* AIM *
Take the line containing "Model this scene in Blender with a Python script. The", the line containing "from mathutils import Vector, Matrix, noise as", and all lines between them, and transcribe them exactly. Leave out pictures.

** Start DATA SUPPLIED **

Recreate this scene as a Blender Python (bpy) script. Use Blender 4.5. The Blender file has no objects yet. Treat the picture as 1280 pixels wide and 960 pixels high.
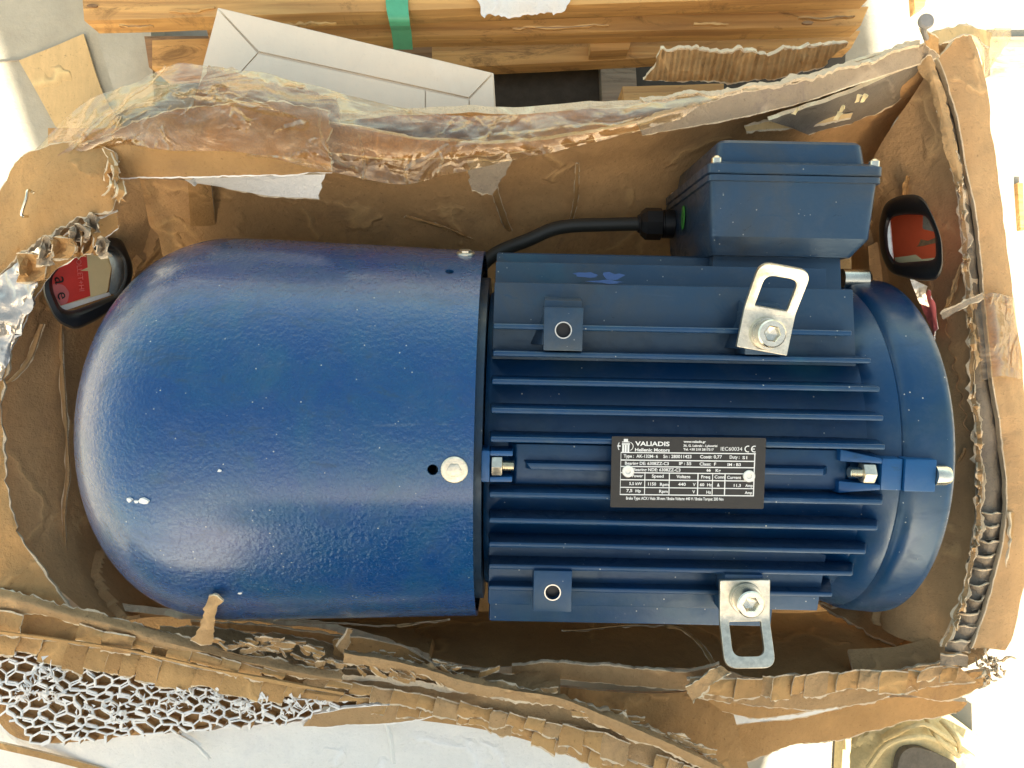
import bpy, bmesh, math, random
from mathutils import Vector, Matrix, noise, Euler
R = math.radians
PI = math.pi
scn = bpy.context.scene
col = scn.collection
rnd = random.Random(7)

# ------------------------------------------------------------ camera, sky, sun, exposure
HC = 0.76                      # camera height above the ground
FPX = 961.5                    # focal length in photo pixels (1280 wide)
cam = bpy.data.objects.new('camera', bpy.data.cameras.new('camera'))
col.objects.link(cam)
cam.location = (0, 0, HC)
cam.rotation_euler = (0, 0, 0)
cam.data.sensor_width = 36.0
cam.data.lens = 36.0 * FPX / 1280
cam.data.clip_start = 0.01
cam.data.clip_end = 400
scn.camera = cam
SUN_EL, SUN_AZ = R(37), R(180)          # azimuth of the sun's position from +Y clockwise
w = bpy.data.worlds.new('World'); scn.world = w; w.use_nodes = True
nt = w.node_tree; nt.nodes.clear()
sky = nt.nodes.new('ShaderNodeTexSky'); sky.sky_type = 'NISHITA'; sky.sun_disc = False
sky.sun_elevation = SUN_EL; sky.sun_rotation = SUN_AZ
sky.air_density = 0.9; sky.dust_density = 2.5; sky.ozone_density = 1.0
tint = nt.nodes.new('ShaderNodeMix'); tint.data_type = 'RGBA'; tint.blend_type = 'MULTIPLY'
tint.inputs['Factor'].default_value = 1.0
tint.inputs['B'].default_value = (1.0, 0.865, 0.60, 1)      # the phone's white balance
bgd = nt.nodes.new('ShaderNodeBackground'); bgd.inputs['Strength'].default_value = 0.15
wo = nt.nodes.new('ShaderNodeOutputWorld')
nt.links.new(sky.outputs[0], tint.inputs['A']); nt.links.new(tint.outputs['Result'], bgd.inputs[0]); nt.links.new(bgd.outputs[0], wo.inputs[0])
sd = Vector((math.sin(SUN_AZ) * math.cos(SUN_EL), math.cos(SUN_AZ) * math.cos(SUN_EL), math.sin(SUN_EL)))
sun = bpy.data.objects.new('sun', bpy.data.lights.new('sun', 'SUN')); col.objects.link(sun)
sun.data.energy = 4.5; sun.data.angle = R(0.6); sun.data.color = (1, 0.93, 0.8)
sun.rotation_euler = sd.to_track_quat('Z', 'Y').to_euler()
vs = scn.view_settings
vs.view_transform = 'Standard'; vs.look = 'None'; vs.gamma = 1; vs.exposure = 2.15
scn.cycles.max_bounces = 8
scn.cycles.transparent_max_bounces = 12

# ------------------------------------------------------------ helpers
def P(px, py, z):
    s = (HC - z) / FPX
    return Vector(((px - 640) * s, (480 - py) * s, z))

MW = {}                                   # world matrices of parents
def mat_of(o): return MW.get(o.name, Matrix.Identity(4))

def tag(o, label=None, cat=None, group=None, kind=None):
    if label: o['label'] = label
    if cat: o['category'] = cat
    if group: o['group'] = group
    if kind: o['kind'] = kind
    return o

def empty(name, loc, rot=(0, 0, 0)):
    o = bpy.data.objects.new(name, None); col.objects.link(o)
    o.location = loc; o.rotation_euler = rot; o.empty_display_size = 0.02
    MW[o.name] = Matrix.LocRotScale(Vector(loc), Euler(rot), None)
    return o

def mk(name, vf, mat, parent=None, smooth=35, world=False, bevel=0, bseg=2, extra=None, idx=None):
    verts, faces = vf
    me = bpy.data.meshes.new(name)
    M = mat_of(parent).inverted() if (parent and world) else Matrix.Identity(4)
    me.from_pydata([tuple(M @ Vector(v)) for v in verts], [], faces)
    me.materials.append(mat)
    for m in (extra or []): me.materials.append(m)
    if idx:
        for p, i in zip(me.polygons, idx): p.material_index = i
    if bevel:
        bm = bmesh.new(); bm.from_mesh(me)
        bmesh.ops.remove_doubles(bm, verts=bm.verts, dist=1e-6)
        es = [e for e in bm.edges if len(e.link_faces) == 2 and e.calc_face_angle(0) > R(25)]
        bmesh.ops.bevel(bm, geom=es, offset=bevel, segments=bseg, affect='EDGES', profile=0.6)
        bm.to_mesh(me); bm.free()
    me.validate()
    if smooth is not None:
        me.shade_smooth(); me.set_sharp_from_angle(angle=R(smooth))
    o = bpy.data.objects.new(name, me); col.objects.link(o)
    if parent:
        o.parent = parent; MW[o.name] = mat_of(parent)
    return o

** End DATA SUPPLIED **
** Start DATA SUPPLIED **

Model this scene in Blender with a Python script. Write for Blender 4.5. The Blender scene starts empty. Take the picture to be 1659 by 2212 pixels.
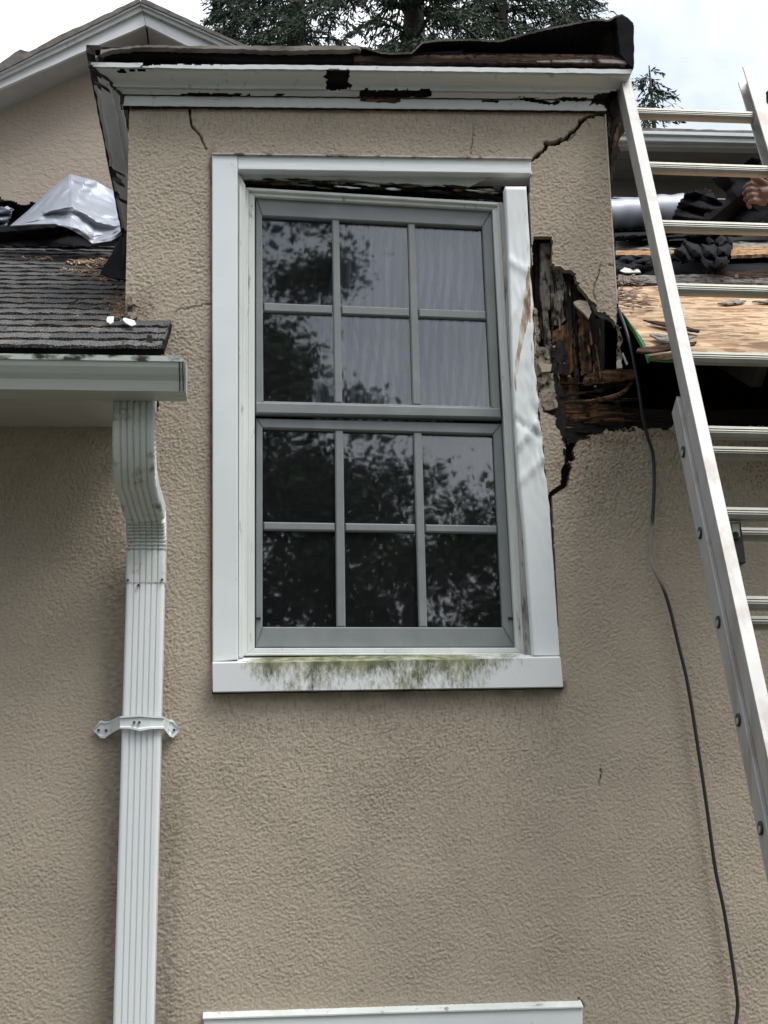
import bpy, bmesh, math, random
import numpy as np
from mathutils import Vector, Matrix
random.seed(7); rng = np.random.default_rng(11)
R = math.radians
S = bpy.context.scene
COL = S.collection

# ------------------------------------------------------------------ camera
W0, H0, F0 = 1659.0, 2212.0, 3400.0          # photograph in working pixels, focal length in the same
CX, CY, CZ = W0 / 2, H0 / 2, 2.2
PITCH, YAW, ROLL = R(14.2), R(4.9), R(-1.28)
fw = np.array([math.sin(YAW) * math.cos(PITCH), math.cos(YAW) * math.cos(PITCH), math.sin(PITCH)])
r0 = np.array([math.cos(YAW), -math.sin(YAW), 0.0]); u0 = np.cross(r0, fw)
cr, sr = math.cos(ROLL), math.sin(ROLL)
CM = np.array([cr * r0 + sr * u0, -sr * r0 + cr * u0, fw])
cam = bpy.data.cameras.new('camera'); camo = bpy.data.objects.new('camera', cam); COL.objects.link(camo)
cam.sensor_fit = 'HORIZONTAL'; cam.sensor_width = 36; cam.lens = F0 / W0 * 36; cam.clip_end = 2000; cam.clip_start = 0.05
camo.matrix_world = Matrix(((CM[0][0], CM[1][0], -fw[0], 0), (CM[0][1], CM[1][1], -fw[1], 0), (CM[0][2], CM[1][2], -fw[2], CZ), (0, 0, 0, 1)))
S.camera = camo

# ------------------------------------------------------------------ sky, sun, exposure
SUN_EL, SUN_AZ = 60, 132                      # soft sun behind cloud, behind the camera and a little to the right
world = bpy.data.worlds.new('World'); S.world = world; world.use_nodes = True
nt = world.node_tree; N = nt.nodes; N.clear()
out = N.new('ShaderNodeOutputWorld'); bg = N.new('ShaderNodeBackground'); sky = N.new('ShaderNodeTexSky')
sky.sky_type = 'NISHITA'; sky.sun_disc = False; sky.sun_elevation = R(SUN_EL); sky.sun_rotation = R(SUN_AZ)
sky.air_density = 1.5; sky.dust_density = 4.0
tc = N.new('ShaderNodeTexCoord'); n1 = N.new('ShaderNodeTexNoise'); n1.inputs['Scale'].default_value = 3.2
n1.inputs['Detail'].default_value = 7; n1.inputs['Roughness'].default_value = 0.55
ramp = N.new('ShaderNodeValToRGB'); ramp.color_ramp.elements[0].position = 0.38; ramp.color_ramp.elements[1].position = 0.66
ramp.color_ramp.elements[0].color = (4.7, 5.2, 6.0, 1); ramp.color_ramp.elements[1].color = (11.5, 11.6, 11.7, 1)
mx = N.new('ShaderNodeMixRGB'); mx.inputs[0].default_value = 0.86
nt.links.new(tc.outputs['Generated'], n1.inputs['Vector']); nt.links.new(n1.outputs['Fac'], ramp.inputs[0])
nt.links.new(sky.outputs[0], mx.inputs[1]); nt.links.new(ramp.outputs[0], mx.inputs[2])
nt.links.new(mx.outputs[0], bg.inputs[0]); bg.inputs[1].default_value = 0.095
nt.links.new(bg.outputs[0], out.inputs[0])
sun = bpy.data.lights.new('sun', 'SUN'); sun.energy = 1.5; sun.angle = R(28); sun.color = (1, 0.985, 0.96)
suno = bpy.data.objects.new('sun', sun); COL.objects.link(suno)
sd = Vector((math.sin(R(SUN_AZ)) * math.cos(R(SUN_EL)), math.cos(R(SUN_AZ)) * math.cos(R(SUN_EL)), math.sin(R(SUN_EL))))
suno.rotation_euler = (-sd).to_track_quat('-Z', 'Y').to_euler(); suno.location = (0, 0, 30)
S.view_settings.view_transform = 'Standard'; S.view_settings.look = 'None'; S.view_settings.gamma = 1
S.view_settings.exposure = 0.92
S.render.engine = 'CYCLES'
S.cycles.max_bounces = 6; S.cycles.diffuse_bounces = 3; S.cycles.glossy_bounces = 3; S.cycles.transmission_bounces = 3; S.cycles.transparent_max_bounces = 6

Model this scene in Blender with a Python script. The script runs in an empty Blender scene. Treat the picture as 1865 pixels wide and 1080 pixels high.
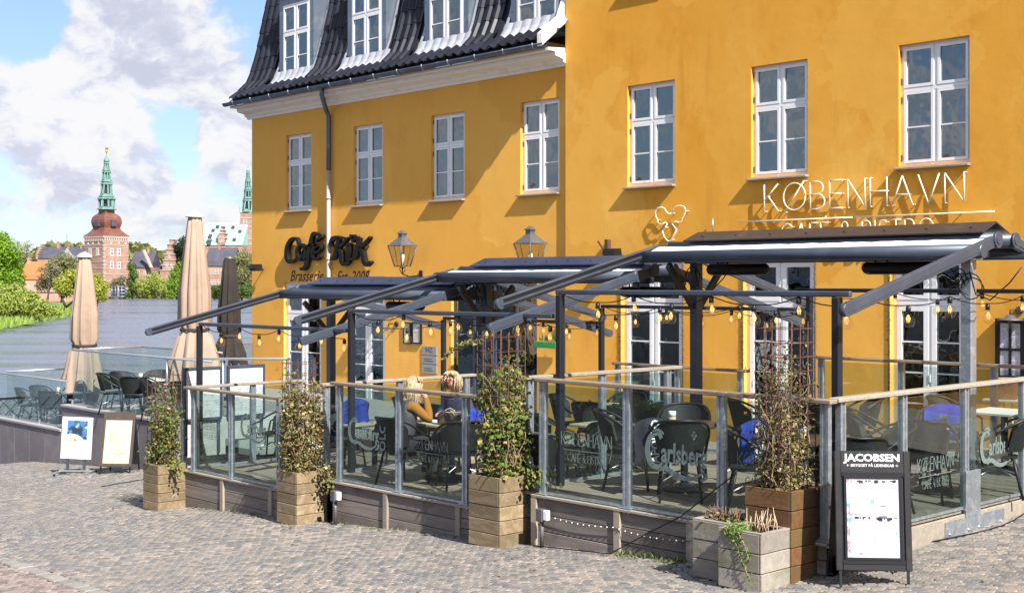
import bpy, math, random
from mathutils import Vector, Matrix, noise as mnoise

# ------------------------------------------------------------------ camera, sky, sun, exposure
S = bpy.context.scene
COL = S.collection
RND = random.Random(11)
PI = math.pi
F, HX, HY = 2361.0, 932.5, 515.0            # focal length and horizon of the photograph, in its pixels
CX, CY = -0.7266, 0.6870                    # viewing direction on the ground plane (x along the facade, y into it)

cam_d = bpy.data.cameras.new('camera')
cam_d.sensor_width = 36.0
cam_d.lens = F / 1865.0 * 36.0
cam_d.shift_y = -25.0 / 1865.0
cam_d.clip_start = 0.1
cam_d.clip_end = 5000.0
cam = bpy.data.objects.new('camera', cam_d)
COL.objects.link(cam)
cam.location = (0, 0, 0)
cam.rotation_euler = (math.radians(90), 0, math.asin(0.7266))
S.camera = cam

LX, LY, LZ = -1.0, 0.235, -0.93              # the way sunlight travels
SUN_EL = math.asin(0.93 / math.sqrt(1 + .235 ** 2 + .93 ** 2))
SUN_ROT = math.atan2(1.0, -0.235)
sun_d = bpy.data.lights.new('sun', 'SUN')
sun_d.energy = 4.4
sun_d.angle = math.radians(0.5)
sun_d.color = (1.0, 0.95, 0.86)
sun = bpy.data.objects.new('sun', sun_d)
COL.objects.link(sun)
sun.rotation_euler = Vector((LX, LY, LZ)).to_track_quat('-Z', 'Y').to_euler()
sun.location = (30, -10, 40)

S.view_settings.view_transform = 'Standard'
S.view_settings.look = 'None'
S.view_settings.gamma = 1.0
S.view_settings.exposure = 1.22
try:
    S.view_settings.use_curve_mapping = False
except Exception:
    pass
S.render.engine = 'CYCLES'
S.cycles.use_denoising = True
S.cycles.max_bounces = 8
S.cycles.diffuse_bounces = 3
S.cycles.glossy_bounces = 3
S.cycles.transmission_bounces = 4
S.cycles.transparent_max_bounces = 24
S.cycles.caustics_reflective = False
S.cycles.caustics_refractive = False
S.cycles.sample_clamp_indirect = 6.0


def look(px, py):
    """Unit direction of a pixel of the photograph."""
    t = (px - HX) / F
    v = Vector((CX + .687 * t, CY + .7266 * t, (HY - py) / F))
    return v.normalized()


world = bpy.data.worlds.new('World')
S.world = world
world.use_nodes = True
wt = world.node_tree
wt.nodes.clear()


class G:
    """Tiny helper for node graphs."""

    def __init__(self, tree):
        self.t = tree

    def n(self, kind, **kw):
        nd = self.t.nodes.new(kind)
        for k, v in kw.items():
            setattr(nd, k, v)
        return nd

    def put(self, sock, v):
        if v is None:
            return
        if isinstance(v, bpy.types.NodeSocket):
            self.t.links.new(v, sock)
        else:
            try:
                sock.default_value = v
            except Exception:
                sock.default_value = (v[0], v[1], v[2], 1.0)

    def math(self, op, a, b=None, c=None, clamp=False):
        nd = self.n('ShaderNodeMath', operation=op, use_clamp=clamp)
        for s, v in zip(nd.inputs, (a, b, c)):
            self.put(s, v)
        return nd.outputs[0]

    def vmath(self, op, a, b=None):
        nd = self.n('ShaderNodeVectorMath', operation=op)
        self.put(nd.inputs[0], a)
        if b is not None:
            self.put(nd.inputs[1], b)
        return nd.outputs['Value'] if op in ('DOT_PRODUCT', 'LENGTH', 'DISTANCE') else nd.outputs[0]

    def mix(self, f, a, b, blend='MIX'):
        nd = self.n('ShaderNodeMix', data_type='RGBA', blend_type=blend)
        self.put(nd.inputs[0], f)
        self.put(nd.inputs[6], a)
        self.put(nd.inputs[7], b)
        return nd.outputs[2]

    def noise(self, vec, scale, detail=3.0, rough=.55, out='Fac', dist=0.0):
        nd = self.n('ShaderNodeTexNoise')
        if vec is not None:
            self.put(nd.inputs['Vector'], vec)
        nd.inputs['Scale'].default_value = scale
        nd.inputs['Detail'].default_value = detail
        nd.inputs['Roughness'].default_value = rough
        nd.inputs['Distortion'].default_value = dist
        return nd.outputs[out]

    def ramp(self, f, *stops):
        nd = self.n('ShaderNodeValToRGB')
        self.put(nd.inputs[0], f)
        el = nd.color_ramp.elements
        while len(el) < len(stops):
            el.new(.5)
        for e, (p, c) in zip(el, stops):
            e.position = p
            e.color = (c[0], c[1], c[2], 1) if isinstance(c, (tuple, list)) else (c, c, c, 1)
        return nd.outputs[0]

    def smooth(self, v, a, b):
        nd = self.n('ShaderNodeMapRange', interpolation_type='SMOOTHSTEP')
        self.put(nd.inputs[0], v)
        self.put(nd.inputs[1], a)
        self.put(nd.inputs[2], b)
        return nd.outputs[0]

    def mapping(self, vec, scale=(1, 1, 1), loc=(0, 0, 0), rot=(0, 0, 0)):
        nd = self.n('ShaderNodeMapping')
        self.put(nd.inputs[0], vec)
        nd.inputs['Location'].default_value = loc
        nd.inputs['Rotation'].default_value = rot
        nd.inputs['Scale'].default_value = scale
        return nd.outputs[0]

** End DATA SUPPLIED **
** Start DATA SUPPLIED **

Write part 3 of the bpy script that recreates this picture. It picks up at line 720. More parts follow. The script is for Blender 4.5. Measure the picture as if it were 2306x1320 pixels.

** End DATA SUPPLIED **

* TASK RESPONSE *
Model this scene in Blender with a Python script. The script runs in an empty Blender scene. Treat the picture as 1865 pixels wide and 1080 pixels high.
import bpy, math, random
from mathutils import Vector, Matrix, noise as mnoise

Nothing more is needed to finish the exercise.